The week in higher education

十一月 10, 2011

• Wanted: graduates with beer bellies, piercings, tattoos - and high-level hacking skills. While many in the West might lose weight and erase body art in return for a job, the Chinese army is easing its rules about recruits' personal appearance. It was reported on 4 November that the People's Liberation Army had "bowed to the realities of 21st-century China" as part of a strategy to recruit more graduate-level candidates capable of developing its cyber-warfare capabilities. Candidates will now be allowed to be 25 per cent heavier than the military standard and have visible tattoos up to 3cm in length. A new recruitment poster insists: "You may have a glorious time on your own, but nothing compares to messing about with your army brothers."

• The UK Border Agency is something of a bogeyman for the colleges and language schools that provide a vital flow of fee-paying international students to British universities. So the spate of stories about lax practice in the organisation responsible for cracking the whip on colleges is likely to have been met with glee. First it emerged that hundreds of thousands of foreigners had entered the UK without proper checks after Theresa May, the home secretary, had authorised a relaxation of border controls, and then on 6 November allegations surfaced about a "bribes for visas" racket. The timing could scarcely be worse for the government, which last week trumpeted that its tough stance on student visas and college inspections had resulted in 450 colleges losing the right to recruit internationally. Have some UKBA officials taken exhortations that the country should be seen as "open for business" too literally?

• The lobbying for greater liberalisation of student recruitment has intensified. When the government announced plans to allow universities to recruit unlimited numbers of students with A-level grades of AAB or better, many institutions called for a lower threshold. Now David Eastwood, vice-chancellor of the University of Birmingham, has said that "all the indications are that the government is going to move on from AAB in 2012 to ABB in 2013 and BBB in 2014". In an interview on 6 November, he added: "If that is the intention, then it must be announced very quickly so universities can think about their position; about what their competitors might do in terms of expansion and how they price their programmes." If the chopping and changing of recent months is anything to go by, the sector can but hope.

• As the media's go-to scientist, Brian Cox is often credited with turning around fading interest in physics.
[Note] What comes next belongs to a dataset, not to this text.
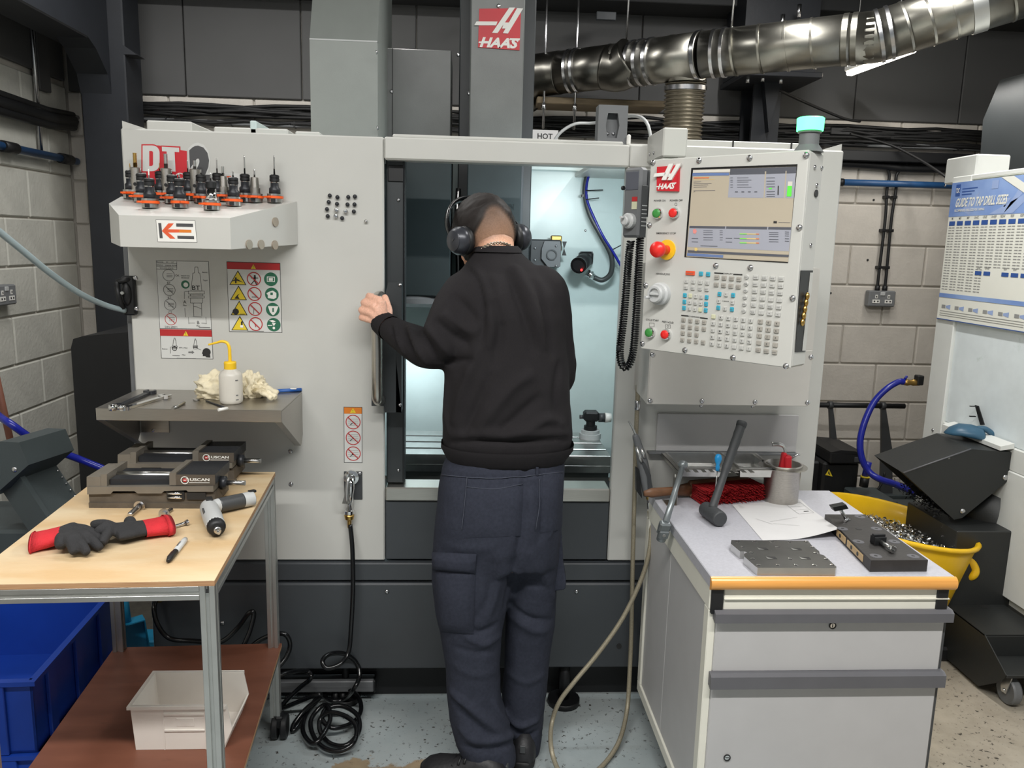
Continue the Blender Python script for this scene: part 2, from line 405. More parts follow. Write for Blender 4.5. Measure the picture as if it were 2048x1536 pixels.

But the University of Manchester academic may not have done it alone. At least some of the subject's recent resurgence is down to a US sitcom that has made physics "cool", it was suggested on 6 November. The Observer quoted school pupils saying that The Big Bang Theory had prompted them to modify the traditional game of rock-paper-scissors to "rock-paper-scissors-lizard-Spock" in a tribute to a scene from the series. But when the newspaper turned to Alex Cheung, editor of Physics.org, for further analysis, she returned to safer ground. "The viewing figures for Brian Cox's series suggest that millions of people in the UK are happy to welcome a physics professor into their sitting room," she observed.

• Thousands of students were due to march through London on 9 November in a "day of action" coordinated by the National Campaign Against Fees and Cuts. Writing before the protest, Michael Chessum, a member of the National Union of Students' national executive, said its aim was "to block the cuts and privatisation agenda before it becomes a reality". He also denounced the decision by the Metropolitan Police to authorise the use of baton rounds if the protest got out of control. This had "reinforced the disenfranchisement of those planning to march: not only is our future being dismantled, but we will [also] be violently repressed when we attempt to defend it", Mr Chessum said. The march had not taken place at the time of Times Higher Education going to press.